___ Raw data

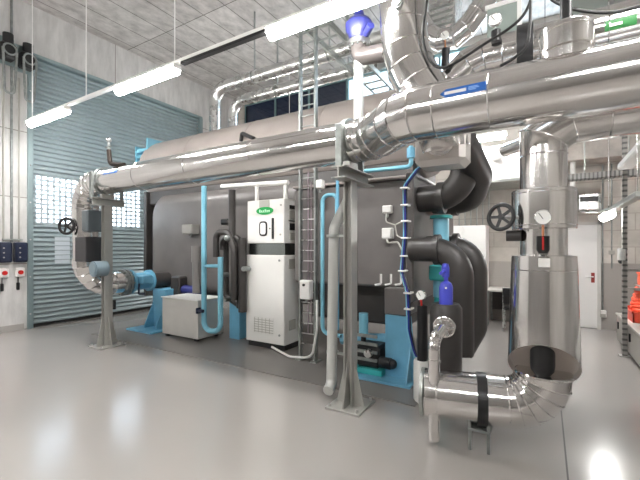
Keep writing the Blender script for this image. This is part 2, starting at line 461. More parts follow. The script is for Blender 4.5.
# lamp running back to the wall over the orange crates
t = thing('fluorescent_fixture', 'small glowing lamp on the right, beside the perforated post', 'light', (.85, 6.6, 2.1), 'lamps near the back wall')
MB().box(.80, .90, 5.0, 7.2, 2.17, 2.23, .008).build('housing', M['grey'], t)
r = [[V((.85 + .075 * math.cos(PI * k / 10), y, 2.17 - .09 * math.sin(PI * k / 10))) for k in range(11)] for y in (7.2, 7.85)]
MB().rings(r).build('diffuser', M['lamp'], t)
MB().box(.79, .91, 7.2, 7.86, 2.17, 2.25, .01).build('reflector', M['satin'], t)
for y_, z_ in ((7.3, 2.25), (5.2, 2.23)): MB().cyl((.85, y_, z_), (.85, y_, ZC), .006, n=8).build('hanging_rod', M['satin'], t)

# ================================================================== SUPPORT COLUMNS
def column(x, y, label, zt=2.33, b0=.27, b1=.44):
    t = thing('pipe_column', label, 'column', (x, y, 0), 'steel columns carrying the chrome pipe')
    m = M['columnm']
    MB().box(x - .19, x + .19, y - .21, y + .21, 0, .022, .003).build('base_plate', m, t)
    MB().box(x - .045, x - .034, y - .07, y + .07, .022, zt).box(x + .034, x + .045, y - .07, y + .07, .022, zt).box(x - .034, x + .034, y - .006, y + .006, .022, zt).build('post', m, t)
    for sx in (-1, 1):
        MB().prism([(x + sx * .045, y - .006, .022), (x + sx * .15, y - .006, .022), (x + sx * .15, y - .006, .05), (x + sx * .045, y - .006, .5)], (0, .012, 0)).build('gusset', m, t)
        MB().prism([(x - .006, y + sx * .01, .022), (x - .006, y + sx * .17, .022), (x - .006, y + sx * .17, .05), (x - .006, y + sx * .07, .5)], (.012, 0, 0)).build('gusset', m, t)
        for sy in (-1, 1):
            MB().cyl((x + sx * .15, y + sy * .17, .022), (x + sx * .15, y + sy * .17, .05), .016, n=8).build('anchor_bolt', M['satin'], t)
    MB().box(x - .08, x + .08, y - b0, y + b1, zt, zt + .012).box(x - .08, x + .08, y - b0, y + b1, zt + .108, zt + .12).box(x - .006, x + .006, y - b0, y + b1, zt + .012, zt + .108).build('cross_beam', m, t)
    for sy in (-1, 1):
        MB().box(x - .035, x + .035, y + sy * .25 - .02, y + sy * .25 + .02, zt + .12, 2.86, .004).build('bracket_arm', M['darksteel'], t)
    MB().hoop((x, y, 2.74), (1, 0, 0), .218, .236, .05, 40).build('clamp_ring', M['darksteel'], t)
    MB().box(x - .04, x + .04, y - .10, y + .10, zt + .12, 2.525).build('saddle', M['columnm'], t)
    return t
column(-1.735, 3.49, 'tall grey steel column in front centre with drain pipe beside it')
column(-6.25, 3.49, 'tall grey steel column at far left in front of the roller door', b0=.24, b1=.3)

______

*What you need to do*
Replicate the material above verbatim; images stay out of the copy.

*Solution for this task*
Keep writing the Blender script for this image. This is part 2, starting at line 461. More parts follow. The script is for Blender 4.5.
# lamp running back to the wall over the orange crates
t = thing('fluorescent_fixture', 'small glowing lamp on the right, beside the perforated post', 'light', (.85, 6.6, 2.1), 'lamps near the back wall')
MB().box(.80, .90, 5.0, 7.2, 2.17, 2.23, .008).build('housing', M['grey'], t)
r = [[V((.85 + .075 * math.cos(PI * k / 10), y, 2.17 - .09 * math.sin(PI * k / 10))) for k in range(11)] for y in (7.2, 7.85)]
MB().rings(r).build('diffuser', M['lamp'], t)
MB().box(.79, .91, 7.2, 7.86, 2.17, 2.25, .01).build('reflector', M['satin'], t)
for y_, z_ in ((7.3, 2.25), (5.2, 2.23)): MB().cyl((.85, y_, z_), (.85, y_, ZC), .006, n=8).build('hanging_rod', M['satin'], t)

# ================================================================== SUPPORT COLUMNS
def column(x, y, label, zt=2.33, b0=.27, b1=.44):
    t = thing('pipe_column', label, 'column', (x, y, 0), 'steel columns carrying the chrome pipe')
    m = M['columnm']
    MB().box(x - .19, x + .19, y - .21, y + .21, 0, .022, .003).build('base_plate', m, t)
    MB().box(x - .045, x - .034, y - .07, y + .07, .022, zt).box(x + .034, x + .045, y - .07, y + .07, .022, zt).box(x - .034, x + .034, y - .006, y + .006, .022, zt).build('post', m, t)
    for sx in (-1, 1):
        MB().prism([(x + sx * .045, y - .006, .022), (x + sx * .15, y - .006, .022), (x + sx * .15, y - .006, .05), (x + sx * .045, y - .006, .5)], (0, .012, 0)).build('gusset', m, t)
        MB().prism([(x - .006, y + sx * .01, .022), (x - .006, y + sx * .17, .022), (x - .006, y + sx * .17, .05), (x - .006, y + sx * .07, .5)], (.012, 0, 0)).build('gusset', m, t)
        for sy in (-1, 1):
            MB().cyl((x + sx * .15, y + sy * .17, .022), (x + sx * .15, y + sy * .17, .05), .016, n=8).build('anchor_bolt', M['satin'], t)
    MB().box(x - .08, x + .08, y - b0, y + b1, zt, zt + .012).box(x - .08, x + .08, y - b0, y + b1, zt + .108, zt + .12).box(x - .006, x + .006, y - b0, y + b1, zt + .012, zt + .108).build('cross_beam', m, t)
    for sy in (-1, 1):
        MB().box(x - .035, x + .035, y + sy * .25 - .02, y + sy * .25 + .02, zt + .12, 2.86, .004).build('bracket_arm', M['darksteel'], t)
    MB().hoop((x, y, 2.74), (1, 0, 0), .218, .236, .05, 40).build('clamp_ring', M['darksteel'], t)
    MB().box(x - .04, x + .04, y - .10, y + .10, zt + .12, 2.525).build('saddle', M['columnm'], t)
    return t
column(-1.735, 3.49, 'tall grey steel column in front centre with drain pipe beside it')
column(-6.25, 3.49, 'tall grey steel column at far left in front of the roller door', b0=.24, b1=.3)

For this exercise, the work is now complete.